In Thokoza, former ANC activists have formed the Displacees Ratepayers’ Association to take on the ruling party. They have been talking of possible alliances with anti-ANC groupings a stance that could lead them to the DA’s candidate for the region, Eddie Taylor.

Taylor, a businessman-turned-politician, will have a tough time wresting this traditional ANC stronghold. The 58-year-old DA hopeful who claims to have been driven to active and liberal politics by apartheid can also rely on his interaction with black communities where he has been known for self-sufficiency schemes, including business and a candle-making enterprise in Thembisa and Dukathole respectively.

Pretoria is likely to be a close race. According to Markinor’s latest poll, the ANC only just leads the DA at 37% compared with 35%. The ANC’s candidate, Deputy Minister of Education Smangaliso Mkhatshwa, is pitched against the DA’s Carl Worth, who was formerly with the Freedom Front.

According to Markinor, the ANC in the East Rand is out in front with 40%, compared with the DA’s 29%, while in the Vaal the ruling party is storming ahead with 65%, versus the DA’s 4%

Mpumalanga

Election time in Mpumalanga has always been an excuse for a party at taxpayers’ expense of course.

Municipalities in the province are defying cost-curtailment measures and are digging into their budgets for basic services to splurge on “farewell” parties for their mayors and other elected leaders.

The average voter is not invited and in many instances only ruling ANC dignitaries are on the guest lists.

Organisers are also coy to admit that virtually every mayor being honoured by a “farewell” party is guaranteed of re-election because Mpumalanga is still an ANC stronghold with no real broad-based opposition.

Some councils, such as Piet Retief, have scrapped proposed extravaganzas in the wake of public outrage but many, such as Sabie, broke out the champagne after insisting there was nothing wrong with inviting only ANC supporters or members.

The defiance has reinforced growing public perceptions that elected politicians, from all parties, are merely in the game for personal gain.

In Nelspruit, the ANC is fielding Isiah Khoza against the DA’s Jaco van Heerden, while in Witbank the ruling party’s candidate is Gloria Thwala-Dlamini and the DA’s man is Koos Venter.
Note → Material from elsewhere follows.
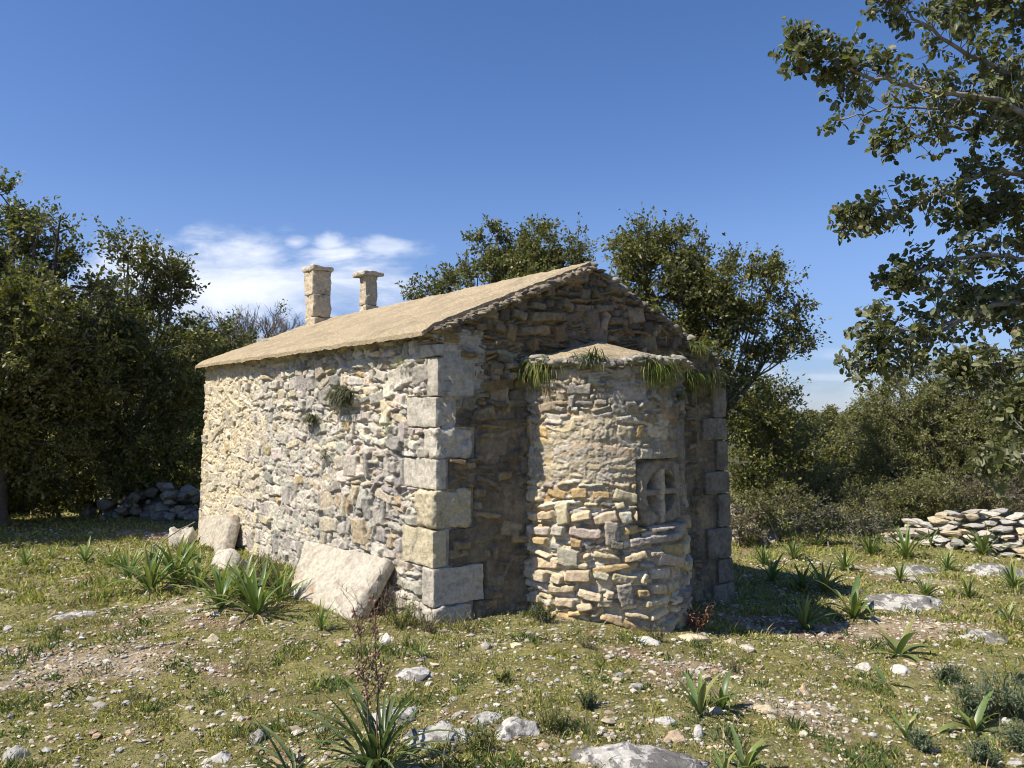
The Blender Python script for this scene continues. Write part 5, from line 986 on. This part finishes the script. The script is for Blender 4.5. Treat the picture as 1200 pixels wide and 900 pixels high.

The ANC is expected to sweep both metropoles. The DA is the only real opposition contender in the province even in Ermelo, formerly a Freedom Front stronghold.

That said, traditionally staunch ANC districts, such as the deep rural village of Gutshwakop, have shocked the provincial government after publicly criticising Premier Ndaweni Mahlangu and welcoming the DA into their community.

Gutshwakop leaders told Leon that damaged bridges, roads and power lines had stood unattended for 10 months despite urgent pleas for assistance.

Voter apathy is an issue for the first time in Mpumalanga, with provincial IEC chief Steve Ngwenya complaining that many rural voters appear unmotivated by an unusually low-key election build-up. “We’ve managed to register more voters than ever before, but electioneering has been very low-key and people appear unexcited,” said Ngwenya.

Only 400?000 of Mpumalanga’s estimated 1,8-million potential voters have failed to register for the elections and, Ngwenya says, the IEC has managed to reach more rural voters than ever before.

The key issues for those rural voters remain basic services, such as water, electricity and roads.

The ANC’s promises for free basic services to the poorest of the poor has struck a chord but is also causing embarrassment in the capital Nelspruit, where local ANC councillors steamrollered South Africa’s first water commercialisation scheme through in April last year.

The R1,3-billion deal outraged local unions and residents after granting exclusive water management rights to a controversial British-led consortium for 30 years.

The Biwater consortium promised better water and sewerage services for the city’s 250?000 residents, but few new pipes have been laid, water interruptions have increased and so have costs.

“Absolutely nothing has improved since Biwater arrived. We seldom get water around the clock anymore, but are still luckier than some neighbours who have not had water for up to two weeks now. The only thing that has increased are our rates,” said unemployed KaNyamazane resident Bernard Mashego

Mpumalanga’s other major development centrepiece, the R2-billion Maputo Corridor toll road, has also become a major election issue in the small towns it straddles, with thousands of commuters accusing the government of crippling their economies by instituting the highest road toll fees in South Africa.

Residents contend the tollgates were deliberately placed between their residential suburbs and schools, business centres and other civic facilities.

Corruption remains an issue, with the mayoral candidate for one of Mpumalanga’s three super district councils, Jerri Ngomane, still fighting allegations of R15-million fraud.

Ngomane is one of a number of ANC and independent candidates implicated in fraud, corruption, intimidation and theft in recent investigation reports.

Disillusionment at the apparent abuses and the ANC’s exclusion of popular local leaders from election lists has created tension in major centres such as Standerton.